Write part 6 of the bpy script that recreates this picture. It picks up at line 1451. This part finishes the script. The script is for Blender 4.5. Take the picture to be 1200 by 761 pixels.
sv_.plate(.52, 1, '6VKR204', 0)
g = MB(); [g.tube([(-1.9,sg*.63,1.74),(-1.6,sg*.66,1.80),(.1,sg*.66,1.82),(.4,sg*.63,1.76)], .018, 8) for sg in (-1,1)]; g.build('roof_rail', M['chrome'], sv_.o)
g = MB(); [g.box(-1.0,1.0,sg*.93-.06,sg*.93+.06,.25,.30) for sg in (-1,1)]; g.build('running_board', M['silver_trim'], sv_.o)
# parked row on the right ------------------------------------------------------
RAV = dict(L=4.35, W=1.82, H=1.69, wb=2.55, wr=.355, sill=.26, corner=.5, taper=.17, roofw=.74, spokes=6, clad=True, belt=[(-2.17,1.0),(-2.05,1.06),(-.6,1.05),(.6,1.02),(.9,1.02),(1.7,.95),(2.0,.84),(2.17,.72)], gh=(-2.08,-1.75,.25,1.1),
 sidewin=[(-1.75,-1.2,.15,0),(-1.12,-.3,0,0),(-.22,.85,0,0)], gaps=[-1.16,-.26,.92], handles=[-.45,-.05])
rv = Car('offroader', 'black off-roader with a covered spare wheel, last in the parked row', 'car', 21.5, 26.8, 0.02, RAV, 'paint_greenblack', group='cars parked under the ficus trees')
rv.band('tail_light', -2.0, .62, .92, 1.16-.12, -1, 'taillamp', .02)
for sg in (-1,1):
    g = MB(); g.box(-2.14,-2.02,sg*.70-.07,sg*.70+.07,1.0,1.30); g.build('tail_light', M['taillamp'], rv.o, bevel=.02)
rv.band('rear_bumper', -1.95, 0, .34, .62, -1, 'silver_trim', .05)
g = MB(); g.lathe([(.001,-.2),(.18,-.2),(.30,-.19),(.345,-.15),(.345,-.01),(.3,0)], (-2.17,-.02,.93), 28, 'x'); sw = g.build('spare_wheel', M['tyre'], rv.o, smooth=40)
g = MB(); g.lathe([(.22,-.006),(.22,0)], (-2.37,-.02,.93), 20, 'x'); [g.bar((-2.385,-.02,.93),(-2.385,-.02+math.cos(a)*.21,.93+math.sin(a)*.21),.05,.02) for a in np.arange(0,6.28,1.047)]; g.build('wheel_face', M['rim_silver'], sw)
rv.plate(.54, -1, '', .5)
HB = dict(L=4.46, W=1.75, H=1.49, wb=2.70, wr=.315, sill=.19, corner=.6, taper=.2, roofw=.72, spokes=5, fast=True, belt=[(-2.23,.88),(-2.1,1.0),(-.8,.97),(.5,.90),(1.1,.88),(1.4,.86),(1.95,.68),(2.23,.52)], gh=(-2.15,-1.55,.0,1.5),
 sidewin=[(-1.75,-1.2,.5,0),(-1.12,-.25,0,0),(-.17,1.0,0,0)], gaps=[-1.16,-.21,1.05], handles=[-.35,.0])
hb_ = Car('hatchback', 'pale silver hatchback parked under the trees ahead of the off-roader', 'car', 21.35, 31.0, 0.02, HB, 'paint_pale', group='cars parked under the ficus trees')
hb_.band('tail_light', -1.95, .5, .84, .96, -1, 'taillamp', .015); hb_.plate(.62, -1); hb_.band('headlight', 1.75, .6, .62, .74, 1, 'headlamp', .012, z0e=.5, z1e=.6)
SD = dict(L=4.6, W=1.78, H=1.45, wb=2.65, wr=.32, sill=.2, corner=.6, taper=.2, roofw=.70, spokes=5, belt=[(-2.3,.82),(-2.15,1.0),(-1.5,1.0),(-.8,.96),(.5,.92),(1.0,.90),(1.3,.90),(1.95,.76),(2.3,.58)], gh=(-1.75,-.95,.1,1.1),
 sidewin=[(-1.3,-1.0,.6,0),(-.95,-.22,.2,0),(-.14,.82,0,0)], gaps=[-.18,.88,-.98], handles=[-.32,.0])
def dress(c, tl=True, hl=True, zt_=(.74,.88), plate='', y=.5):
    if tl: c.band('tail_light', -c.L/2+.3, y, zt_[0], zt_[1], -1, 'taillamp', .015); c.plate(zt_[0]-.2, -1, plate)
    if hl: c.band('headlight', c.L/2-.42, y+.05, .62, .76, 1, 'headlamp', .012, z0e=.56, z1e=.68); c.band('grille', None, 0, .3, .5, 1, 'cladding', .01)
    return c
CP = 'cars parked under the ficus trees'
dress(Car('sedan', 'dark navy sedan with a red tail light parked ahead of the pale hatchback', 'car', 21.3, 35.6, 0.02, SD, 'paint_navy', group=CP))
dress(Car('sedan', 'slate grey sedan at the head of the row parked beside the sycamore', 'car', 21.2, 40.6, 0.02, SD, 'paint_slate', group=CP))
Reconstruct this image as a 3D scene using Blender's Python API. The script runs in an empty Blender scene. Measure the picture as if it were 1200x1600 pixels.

-*-*-

* **STATED TASK**
Each record above should be output again exactly.

* **WRITTEN ANSWER**
Write part 6 of the bpy script that recreates this picture. It picks up at line 1451. This part finishes the script. The script is for Blender 4.5. Take the picture to be 1200 by 761 pixels.
sv_.plate(.52, 1, '6VKR204', 0)
g = MB(); [g.tube([(-1.9,sg*.63,1.74),(-1.6,sg*.66,1.80),(.1,sg*.66,1.82),(.4,sg*.63,1.76)], .018, 8) for sg in (-1,1)]; g.build('roof_rail', M['chrome'], sv_.o)
g = MB(); [g.box(-1.0,1.0,sg*.93-.06,sg*.93+.06,.25,.30) for sg in (-1,1)]; g.build('running_board', M['silver_trim'], sv_.o)
# parked row on the right ------------------------------------------------------
RAV = dict(L=4.35, W=1.82, H=1.69, wb=2.55, wr=.355, sill=.26, corner=.5, taper=.17, roofw=.74, spokes=6, clad=True, belt=[(-2.17,1.0),(-2.05,1.06),(-.6,1.05),(.6,1.02),(.9,1.02),(1.7,.95),(2.0,.84),(2.17,.72)], gh=(-2.08,-1.75,.25,1.1),
 sidewin=[(-1.75,-1.2,.15,0),(-1.12,-.3,0,0),(-.22,.85,0,0)], gaps=[-1.16,-.26,.92], handles=[-.45,-.05])
rv = Car('offroader', 'black off-roader with a covered spare wheel, last in the parked row', 'car', 21.5, 26.8, 0.02, RAV, 'paint_greenblack', group='cars parked under the ficus trees')
rv.band('tail_light', -2.0, .62, .92, 1.16-.12, -1, 'taillamp', .02)
for sg in (-1,1):
    g = MB(); g.box(-2.14,-2.02,sg*.70-.07,sg*.70+.07,1.0,1.30); g.build('tail_light', M['taillamp'], rv.o, bevel=.02)
rv.band('rear_bumper', -1.95, 0, .34, .62, -1, 'silver_trim', .05)
g = MB(); g.lathe([(.001,-.2),(.18,-.2),(.30,-.19),(.345,-.15),(.345,-.01),(.3,0)], (-2.17,-.02,.93), 28, 'x'); sw = g.build('spare_wheel', M['tyre'], rv.o, smooth=40)
g = MB(); g.lathe([(.22,-.006),(.22,0)], (-2.37,-.02,.93), 20, 'x'); [g.bar((-2.385,-.02,.93),(-2.385,-.02+math.cos(a)*.21,.93+math.sin(a)*.21),.05,.02) for a in np.arange(0,6.28,1.047)]; g.build('wheel_face', M['rim_silver'], sw)
rv.plate(.54, -1, '', .5)
HB = dict(L=4.46, W=1.75, H=1.49, wb=2.70, wr=.315, sill=.19, corner=.6, taper=.2, roofw=.72, spokes=5, fast=True, belt=[(-2.23,.88),(-2.1,1.0),(-.8,.97),(.5,.90),(1.1,.88),(1.4,.86),(1.95,.68),(2.23,.52)], gh=(-2.15,-1.55,.0,1.5),
 sidewin=[(-1.75,-1.2,.5,0),(-1.12,-.25,0,0),(-.17,1.0,0,0)], gaps=[-1.16,-.21,1.05], handles=[-.35,.0])
hb_ = Car('hatchback', 'pale silver hatchback parked under the trees ahead of the off-roader', 'car', 21.35, 31.0, 0.02, HB, 'paint_pale', group='cars parked under the ficus trees')
hb_.band('tail_light', -1.95, .5, .84, .96, -1, 'taillamp', .015); hb_.plate(.62, -1); hb_.band('headlight', 1.75, .6, .62, .74, 1, 'headlamp', .012, z0e=.5, z1e=.6)
SD = dict(L=4.6, W=1.78, H=1.45, wb=2.65, wr=.32, sill=.2, corner=.6, taper=.2, roofw=.70, spokes=5, belt=[(-2.3,.82),(-2.15,1.0),(-1.5,1.0),(-.8,.96),(.5,.92),(1.0,.90),(1.3,.90),(1.95,.76),(2.3,.58)], gh=(-1.75,-.95,.1,1.1),
 sidewin=[(-1.3,-1.0,.6,0),(-.95,-.22,.2,0),(-.14,.82,0,0)], gaps=[-.18,.88,-.98], handles=[-.32,.0])
def dress(c, tl=True, hl=True, zt_=(.74,.88), plate='', y=.5):
    if tl: c.band('tail_light', -c.L/2+.3, y, zt_[0], zt_[1], -1, 'taillamp', .015); c.plate(zt_[0]-.2, -1, plate)
    if hl: c.band('headlight', c.L/2-.42, y+.05, .62, .76, 1, 'headlamp', .012, z0e=.56, z1e=.68); c.band('grille', None, 0, .3, .5, 1, 'cladding', .01)
    return c
CP = 'cars parked under the ficus trees'
dress(Car('sedan', 'dark navy sedan with a red tail light parked ahead of the pale hatchback', 'car', 21.3, 35.6, 0.02, SD, 'paint_navy', group=CP))
dress(Car('sedan', 'slate grey sedan at the head of the row parked beside the sycamore', 'car', 21.2, 40.6, 0.02, SD, 'paint_slate', group=CP))
Reconstruct this image as a 3D scene using Blender's Python API. The script runs in an empty Blender scene. Measure the picture as if it were 1200x1600 pixels.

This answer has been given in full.